Facebookが2000億円出して買ったベンチャー「Oculus」って知ってる?没入型HMDが普及する未来とは(1/4 ページ)

» 2014年04月18日 08時00分 公開
[山崎潤一郎,Business Media 誠]

著者プロフィール:山崎潤一郎(やまさき・じゅんいちろう)

音楽制作業に従事しインディレーベルを主宰する傍ら、IT系のライターもこなす。街歩き用iPhoneアプリ「東京今昔散歩」「スカイツリー今昔散歩」のプロデューサー。また、ヴィンテージ鍵盤楽器アプリ「Super Manetron」「Pocket Organ C3B3」の開発者でもある。近著に『コストをかけずにお客さまがドンドン集まる! LINE@でお店をPRする方法』(中経出版)がある。

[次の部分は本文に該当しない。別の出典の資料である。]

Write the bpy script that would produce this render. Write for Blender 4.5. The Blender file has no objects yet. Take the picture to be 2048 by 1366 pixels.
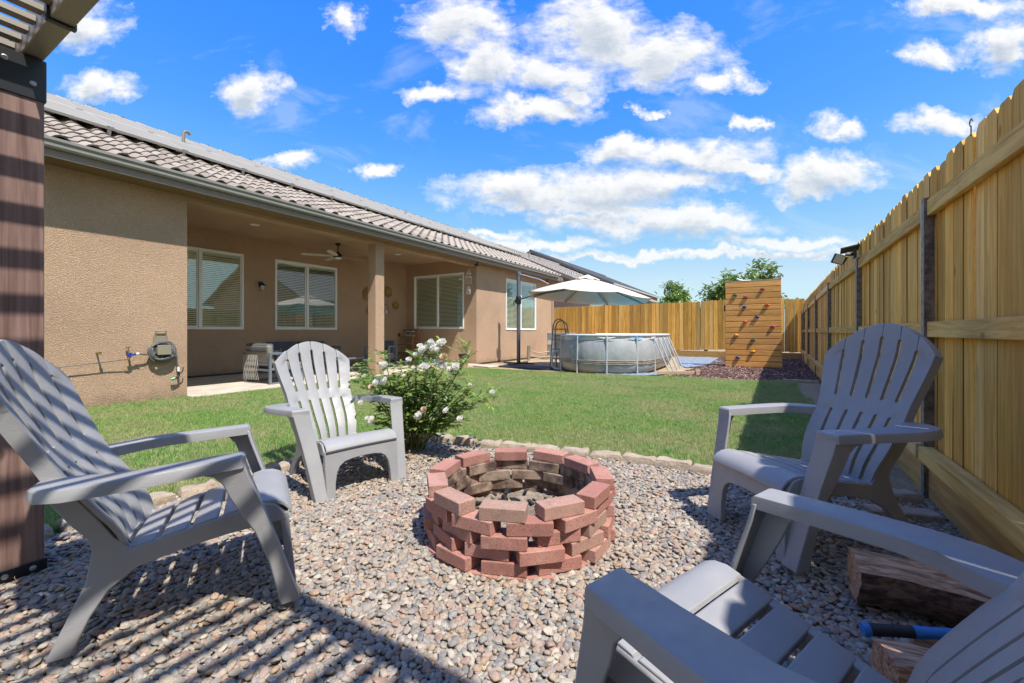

photo ゴーグル型ヘッドマウントディスプレイの「Oculus Rift」。名前の由来は、ラテン語の「目」(Oculus)と「亀裂」(Rift)だ

 突然だが、Oculus VR(オキュラスブイアール)という企業をご存じだろうか。米国カリフォルニア州で2012年に創業した非公開企業だ。ここは今、世界で最も勢いのあるベンチャー企業と言っても過言ではないだろう。2014年3月下旬に、米Facebookが約20億ドル(日本円換算で約2000億円、2014年4月現在、以下同)もの金額を出して買収したためだ。

 Oculus VRが開発、販売する「Oculus Rift」というゴーグル型ヘッドマウントディスプレイ(HMD)は以前から、3Dゲーム愛好家や開発者から注目されていたのだが、Facebookのマーク・ザッカーバーグCEOは、この製品に目を付けたのだ。彼はコミュニケーションツールとして、モバイル機器の次に仮想現実(Virtual Reality、VR)の時代が来るとしており、VRの旗手としてOculus VRを買収したと自身のFacebookで語っている。

 HMDという製品ジャンルに関して言えば、ソニー、セイコーエプソン、ニコンなどのグローバル企業の製品も以前からあった。なぜ、米国のベンチャー企業の製品がここまで評価されたのだろうか。

「仮想現実」に浸りきるために作られたヘッドマウントディスプレイ

 これにはいくつか理由がある。まずはOculus Riftが実現する「没入感」だ。Oculus Riftは仮想現実の“世界”に入り込めることに重点を置き、それを安価に実現するために、(ある意味)余計な機能を徹底して削ぎ落としている。

 この没入感、文章ではなかなかその迫力を伝えにくいのが実情だ。動画共有サイトのYouTubeに、Oculus Riftを装着した人の反応をまとめた動画があるので、こちらをご覧いただければと思う(参考リンク)。皆腰砕けになったり、人に体を支えてもらったりしながら、ワーワーキャーキャーとOculus Riftが作る仮想世界に入り込んでしまっている。

 ユーザーが仮想世界に入り込めるように、最大110度という広い視野角を実現した点もOculus Riftの強みだ。装着してみると、上下左右に黒い枠の存在を感じるものの、投影されたコンテンツに意識が向かうと、枠の存在は気にならなくなり、映像が視野を覆う。

photo 広い視野角や3軸モーションセンサーにより、仮想世界に浸る経験が味わえる。ノートPCには裸眼立体視3Dの画像が表示されている

  これまでのHMDは、映像を仮想の大画面で楽しむ、現実の視野に情報を付加的に投影するといったコンセプトが中心で、没入感を重視してこなかったところがある。ソニーの製品などは、同社の家庭用据え置きゲーム機「PlayStation」を接続し、ゲームの世界に入り込む利用方法も推奨されているが(参考リンク)、視野角は約45度とOculus Riftに比べてかなり狭い。

 とはいえ、基本的にHMDはホームシアター系の製品がほとんどだ。映画館のような四角いスクリーンを仮想的に大きく投影することが目的なので、仮想現実の世界を楽しむために開発されたOculus Riftとは、同じHMDでも目的が大きく異なる。単純に比較できるものではない。なお、話題となっている「Google Glass」もHMDの一種だが、これはあくまで現実世界の視界に、情報を付加する拡張現実(Augmented Reality、AR)に分類される。もちろんこれも、仮想現実の世界に浸るためのものではない。

 このように没入感に特化したOculus Riftの最も大きな特徴は、3軸対応のモーションセンサーを搭載したことだ。頭の向きや角度を認識して、即座に(というかほぼ同時)画面に反映するため、顔を向けた方に視界が広がるように感じる。これが仮想世界への没入感を一気に高めてくれる。